=== WORK REQUIRED ===
What follows is a set of records, each of which is to be written out exactly.
[Start SOURCE DATA]
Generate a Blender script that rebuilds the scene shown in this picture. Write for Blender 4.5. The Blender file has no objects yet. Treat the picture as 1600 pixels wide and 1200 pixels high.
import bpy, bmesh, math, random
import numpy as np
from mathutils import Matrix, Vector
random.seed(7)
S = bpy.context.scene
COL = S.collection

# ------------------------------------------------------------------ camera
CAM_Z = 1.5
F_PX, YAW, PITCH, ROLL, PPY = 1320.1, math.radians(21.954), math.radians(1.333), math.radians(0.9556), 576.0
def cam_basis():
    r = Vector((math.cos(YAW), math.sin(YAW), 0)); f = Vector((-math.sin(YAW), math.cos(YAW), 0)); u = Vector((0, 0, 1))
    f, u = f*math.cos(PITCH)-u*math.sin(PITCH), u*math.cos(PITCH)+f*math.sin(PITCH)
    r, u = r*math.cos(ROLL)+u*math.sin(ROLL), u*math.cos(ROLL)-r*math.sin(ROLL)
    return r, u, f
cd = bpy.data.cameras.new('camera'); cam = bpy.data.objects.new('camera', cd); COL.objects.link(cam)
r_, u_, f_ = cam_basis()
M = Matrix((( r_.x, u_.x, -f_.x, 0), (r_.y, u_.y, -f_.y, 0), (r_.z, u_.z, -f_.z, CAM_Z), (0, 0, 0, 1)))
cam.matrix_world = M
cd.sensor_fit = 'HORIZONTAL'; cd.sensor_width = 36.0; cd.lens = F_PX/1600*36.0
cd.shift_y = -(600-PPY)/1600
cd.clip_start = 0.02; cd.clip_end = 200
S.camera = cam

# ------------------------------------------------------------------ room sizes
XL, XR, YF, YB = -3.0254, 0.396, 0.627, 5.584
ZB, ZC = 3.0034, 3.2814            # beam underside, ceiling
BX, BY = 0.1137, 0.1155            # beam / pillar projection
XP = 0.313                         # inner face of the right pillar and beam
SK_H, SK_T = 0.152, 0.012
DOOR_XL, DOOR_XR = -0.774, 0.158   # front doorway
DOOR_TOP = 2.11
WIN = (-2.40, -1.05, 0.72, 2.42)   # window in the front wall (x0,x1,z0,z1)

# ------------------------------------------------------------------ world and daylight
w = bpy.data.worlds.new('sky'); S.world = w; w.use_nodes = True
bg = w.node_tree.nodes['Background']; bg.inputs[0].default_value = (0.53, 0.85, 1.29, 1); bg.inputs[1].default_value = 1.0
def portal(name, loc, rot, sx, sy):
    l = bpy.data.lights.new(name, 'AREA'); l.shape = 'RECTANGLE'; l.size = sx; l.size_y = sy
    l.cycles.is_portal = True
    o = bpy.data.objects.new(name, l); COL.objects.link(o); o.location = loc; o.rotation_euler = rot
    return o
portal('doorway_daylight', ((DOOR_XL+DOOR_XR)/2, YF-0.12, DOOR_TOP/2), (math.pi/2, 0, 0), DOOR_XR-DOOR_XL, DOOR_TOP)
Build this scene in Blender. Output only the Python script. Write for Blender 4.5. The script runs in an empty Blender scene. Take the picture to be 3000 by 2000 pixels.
[End SOURCE DATA]
=== TASK SOLUTION ===
Generate a Blender script that rebuilds the scene shown in this picture. Write for Blender 4.5. The Blender file has no objects yet. Treat the picture as 1600 pixels wide and 1200 pixels high.
import bpy, bmesh, math, random
import numpy as np
from mathutils import Matrix, Vector
random.seed(7)
S = bpy.context.scene
COL = S.collection

# ------------------------------------------------------------------ camera
CAM_Z = 1.5
F_PX, YAW, PITCH, ROLL, PPY = 1320.1, math.radians(21.954), math.radians(1.333), math.radians(0.9556), 576.0
def cam_basis():
    r = Vector((math.cos(YAW), math.sin(YAW), 0)); f = Vector((-math.sin(YAW), math.cos(YAW), 0)); u = Vector((0, 0, 1))
    f, u = f*math.cos(PITCH)-u*math.sin(PITCH), u*math.cos(PITCH)+f*math.sin(PITCH)
    r, u = r*math.cos(ROLL)+u*math.sin(ROLL), u*math.cos(ROLL)-r*math.sin(ROLL)
    return r, u, f
cd = bpy.data.cameras.new('camera'); cam = bpy.data.objects.new('camera', cd); COL.objects.link(cam)
r_, u_, f_ = cam_basis()
M = Matrix((( r_.x, u_.x, -f_.x, 0), (r_.y, u_.y, -f_.y, 0), (r_.z, u_.z, -f_.z, CAM_Z), (0, 0, 0, 1)))
cam.matrix_world = M
cd.sensor_fit = 'HORIZONTAL'; cd.sensor_width = 36.0; cd.lens = F_PX/1600*36.0
cd.shift_y = -(600-PPY)/1600
cd.clip_start = 0.02; cd.clip_end = 200
S.camera = cam

# ------------------------------------------------------------------ room sizes
XL, XR, YF, YB = -3.0254, 0.396, 0.627, 5.584
ZB, ZC = 3.0034, 3.2814            # beam underside, ceiling
BX, BY = 0.1137, 0.1155            # beam / pillar projection
XP = 0.313                         # inner face of the right pillar and beam
SK_H, SK_T = 0.152, 0.012
DOOR_XL, DOOR_XR = -0.774, 0.158   # front doorway
DOOR_TOP = 2.11
WIN = (-2.40, -1.05, 0.72, 2.42)   # window in the front wall (x0,x1,z0,z1)

# ------------------------------------------------------------------ world and daylight
w = bpy.data.worlds.new('sky'); S.world = w; w.use_nodes = True
bg = w.node_tree.nodes['Background']; bg.inputs[0].default_value = (0.53, 0.85, 1.29, 1); bg.inputs[1].default_value = 1.0
def portal(name, loc, rot, sx, sy):
    l = bpy.data.lights.new(name, 'AREA'); l.shape = 'RECTANGLE'; l.size = sx; l.size_y = sy
    l.cycles.is_portal = True
    o = bpy.data.objects.new(name, l); COL.objects.link(o); o.location = loc; o.rotation_euler = rot
    return o
portal('doorway_daylight', ((DOOR_XL+DOOR_XR)/2, YF-0.12, DOOR_TOP/2), (math.pi/2, 0, 0), DOOR_XR-DOOR_XL, DOOR_TOP)
Build this scene in Blender. Output only the Python script. Write for Blender 4.5. The script runs in an empty Blender scene. Take the picture to be 3000 by 2000 pixels.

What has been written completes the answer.